Bununla beraber Hukuk Muhakemeleri Kanunu m.31 hükmüne göre hakim, ödevi gereğince tarafların delil göstermelerini isteyebilecektir. Hakimin delil gösterilmesini istediği vakıa çelişkili veya belirsiz olmalıdır. Örneğin, dilekçelerde beyan edilen vakıalarda ismi geçen bir kişinin mahkemede dinlenmesi, o vakıanın çözüme kavuşturulmasında önem arz edecekse hakim vakıada ismi geçen kişinin mahkemede tanık olarak dinlenmesini isteyebilir. Bu kişi tanık delilleri arasında gösterilmemiş olsa bile hakim bu kişileri aydınlatma ödevi çerçevesinde dinleyebilecektir. Bu noktada, yeni delillerin getirilmesi iddia ve savunmanın genişletilmesi veya değiştirilmesi yasağına ayrılık teşkil etmez.

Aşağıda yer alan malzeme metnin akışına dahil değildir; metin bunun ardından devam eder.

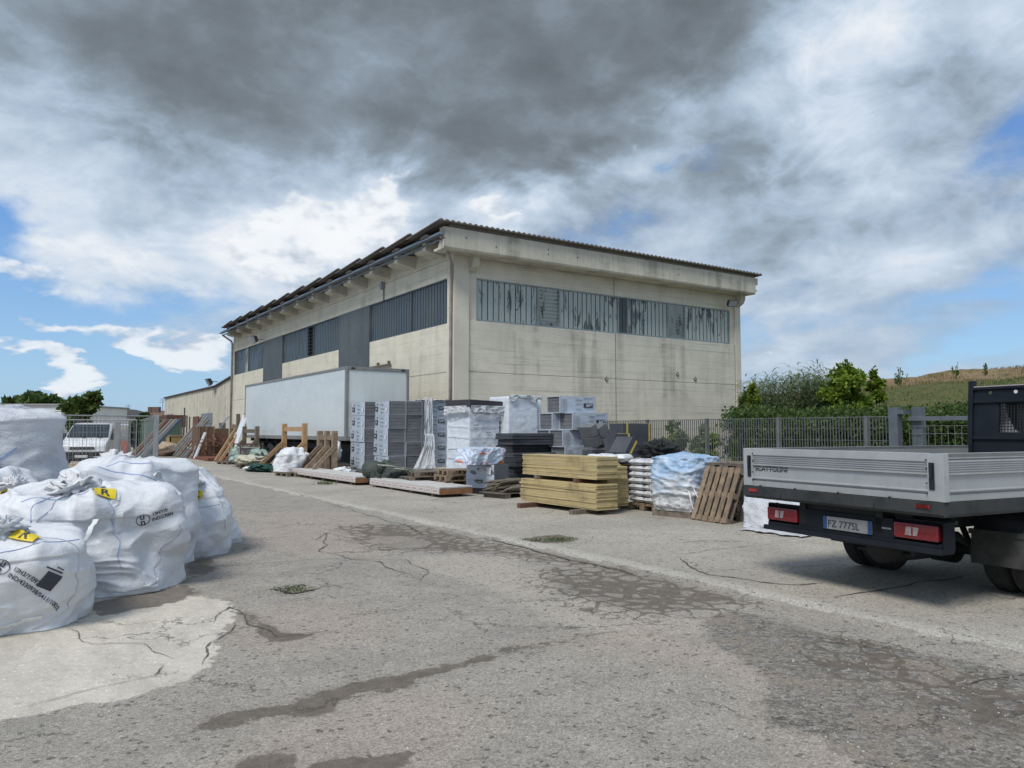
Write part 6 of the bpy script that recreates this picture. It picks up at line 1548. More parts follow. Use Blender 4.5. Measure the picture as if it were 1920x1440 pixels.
def face_az(bag_loc, rz):
    """azimuth (degrees, in the bag's own frame) of the side turned to the yard entrance"""
    return math.degrees(math.atan2(-bag_loc[1], -bag_loc[0]) - rz)
def un_print(b, az, el, roll, size, lines):
    polys = [ring_poly(0, 0, size * 1.25, size * 1.15, size * .13), tpoly('u', -size * .52, size * .10, size * 1.75), tpoly('n', -size * .52, -size * .98, size * 1.75)]
    y = size * .35
    for i, (tx, k) in enumerate(lines): polys.append(tpoly(tx, size * 1.6, y - i * size * 1.15, size * k))
    return b.project('printed_mark', polys, az, el, roll, INK)
def ytag(b, az, el, roll, w, h, tx):
    b.project('yellow_tag', [rect(-w / 2, w / 2, -h / 2, h / 2, 6)], az, el, roll, YTAG, .022)
    b.project('tag_print', [tpoly(tx, -h * .32, -h * .36, h * 1.0)], az, el, roll, INK, .027)
def bl(u, dep, z=-.03):
    x, y = at_depth(u, dep); return (x, y, z)
# front left bag
L = bl(8, 6.55); rz = R(12); b = Bag('front left big bag with black printed codes and a dark square mark', L, (.70, .62), .84, rz, 1, amp=.055, sag=.5, sq=2.4, lean=(0, .05), sub=(240, 140)); fa = face_az(L, rz)
un_print(b, fa + 2, 17, -36, .048, [('13H3/Y/0921', .95), ('IND/4330938/S411/1002', .95)])
b.project('square_mark', [rect(-.065, .065, -.07, .07)], fa + 32, 3, -30, INK); b.project('square_print', [rect(-.07, .07, -.0, .012)], fa + 33.5, 9.5, -30, INK)
b.project('square_print', [rect(-.03, .03, 0, .008)], fa + 37, 10, -34, INK)
ytag(b, fa + 22, 40, -30, .20, .13, 'R'); b.loop(fa + 72, 24, 10, .04, .16, (.2, -.1)); b.knot(fa - 6, 60, .13, seed=3); b.loop(fa - 45, 46, 12, .05, .1)
b.ribbon('seam', [(fa - 70, 20), (fa - 20, 26), (fa + 30, 30), (fa + 60, 26)], .004, BLUE, jit=6); b.ribbon('seam', [(fa - 22, 55), (fa - 26, 20), (fa - 28, -10)], .006, SEAM, jit=5); b.ribbon('seam', [(fa + 44, 45), (fa + 50, 10), (fa + 52, -20)], .006, SEAM, jit=5)
b.ribbon('strap', [(fa - 60, -26), (fa - 20, -24), (fa + 8, -30), (fa + 30, -24)], .03, STRAP, .01, 6)
# wide middle bag
L = bl(186, 8.1); rz = R(-8); b = Bag('widest middle big bag, black round mark at its right, yellow tag on its crest', L, (.93, .76), 1.09, rz, 2, amp=.065, sag=.3, sq=2.8, lean=(-.12, .02), sub=(250, 140)); fa = face_az(L, rz)
un_print(b, fa + 40, 18, 14, .05, [('13H/Y/0', .95), ('IND/27004', .95)])
ytag(b, fa + 12, 42, -14, .20, .14, 'R'); b.knot(fa - 22, 60, .17, seed=5); b.loop(fa - 20, 56, 10, .05, .14); b.loop(fa - 38, 48, 9, .05, .08)
b.ribbon('seam', [(fa - 48, 30), (fa - 20, 40), (fa + 12, 48)], .006, BLUE, jit=4); b.ribbon('seam', [(fa - 26, 45), (fa - 28, 10), (fa - 30, -20)], .006, SEAM, jit=5); b.ribbon('seam', [(fa - 32, 45), (fa - 35, 10), (fa - 37, -20)], .004, BLUE, jit=5)
b.ribbon('strap', [(fa + 18, 52), (fa + 22, 25), (fa + 24, 12)], .07, STRAP, .008, 4); b.ribbon('seam', [(fa + 14, 50), (fa + 17, 20), (fa + 22, -15)], .004, BLUE, jit=5); b.ribbon('seam', [(fa + 58, 10), (fa + 55, -12), (fa + 48, -26)], .008, SEAM, jit=4)
b.ribbon('strap', [(fa + 52, -24), (fa + 30, -29), (fa + 14, -31)], .025, STRAP, .012, 4)
# behind it, the tall sharp shouldered one
L = bl(262, 9.45); rz = R(20); b = Bag('big bag with a sharp blue edged shoulder behind the widest bag', L, (.70, .60), 1.25, rz, 3, amp=.05, sag=.1, sq=5.5, lean=(-.10, .10), boxy=True); fa = face_az(L, rz)
b.ribbon('seam', [(fa - 60, 38), (fa - 10, 44), (fa + 28, 38)], .012, BLUE, jit=4); b.ribbon('seam', [(fa + 30, 40), (fa + 34, 12), (fa + 52, -12)], .014, SEAM, jit=6); b.ribbon('strap', [(fa + 24, 40), (fa + 28, 10), (fa + 44, -14)], .045, STRAP, .012, 7); b.loop(fa + 28, 42, 6, .05, .05)
b.ribbon('seam', [(fa - 30, 50), (fa - 22, 58), (fa + 20, 52)], .01, BLUE, jit=4)
L = bl(212, 10.4, -.03); b = Bag('crumpled top of a white bag sticking up before the van', L, (.5, .5), 1.22, .3, 14, amp=.09, sag=.0, sq=2.2, sub=(100, 60)); b.knot(0, 88, .15, seed=8)
# right hand pair
L = bl(368, 10.25); rz = R(0); b = Bag('big bag right of the blue edged one with a small yellow tag on its corner', L, (.46, .50), 1.08, rz, 4, amp=.06, sag=.1, sq=3.0, lean=(-.10, .08)); fa = face_az(L, rz)
ytag(b, fa + 14, 48, -10, .13, .10, 'K'); b.knot(fa + 15, 66, .07, seed=11); b.ribbon('seam', [(fa - 60, 20), (fa, 24), (fa + 50, 20)], .006, SEAM, jit=5); b.ribbon('seam', [(fa + 5, 55), (fa - 8, 10), (fa - 4, -20)], .008, BLUE, jit=5); b.ribbon('strap', [(fa + 50, 30), (fa + 42, 5), (fa + 55, -14)], .03, STRAP, .008, 4)
L = bl(392, 11.3); rz = R(30); b = Bag('rightmost big bag, slumped and narrow with a grey bottom corner', L, (.40, .50), .88, rz, 6, amp=.07, sag=.7, sq=2.4, lean=(-.22, .12)); fa = face_az(L, rz)
b.ribbon('seam', [(fa - 20, 50), (fa + 10, 20), (fa + 30, -15)], .01, BLUE, jit=5); b.ribbon('strap', [(fa + 10, 20), (fa + 30, 0), (fa + 40, -20)], .04, STRAP, .01, 5)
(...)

SINIRIN AŞILMASININ SONUÇLARI

Hakimin aydınlatma ödevinin sınırlarını aşması sonucunda hakimin reddi, hakimin verdiği hükmün bozulmasına ve hakimin hukuki sorumluluğuna gidilebilecektir.

Hakim, aydınlatma ödevini yerine getirirken belirtilen sınırlar çerçevesinde hareket etmek zorundadır. Bu sınırların hizmet ettiği amaç, tarafların yargıya olan güveninin zedelenmesini önlemek ve hakimin tarafsızlığına zeval gelmesini engellemektir. Hakim, taraflardan birine öğüt verir gibi yol göstermesi halinde karşı taraf Hukuk Muhakemeleri Kanunu m.36/1-a hükmüne dayanarak hakkimin reddini talep edebilir.

Diğer yandan, taraflarca dosyaya sunulmayan deliller veya vakıalar hakim tarafından incelemeye konu olmuş ise bu durumda da hükmün bozulması sonucu doğabilecektir. Örneğin yukarıda verdiğimiz örnek üzerinden hareket edecek olursak, hakimin dilekçelerde taraflarca bahsedilen vakıalarda ismi geçmeyen bir kişiyi tanık olarak dinlemesi halinde aydınlatma ödevinin sınırlarının aşılmış olduğu kabul edilebilecektir. Hakimin bu davranışı bozma sebebi teşkil edecektir.

Hakimin neden olduğu bu zararlardan dolayı, zarar gören taraf devlete tazminat davası açabilme hakkına sahiptir. Bu durumda, tazminat ödemek zorunda kalan devlet, sorumlu hakime ödeme tarihinden itibaren bir yıl içinde ödenen tazminatı rücu edecektir.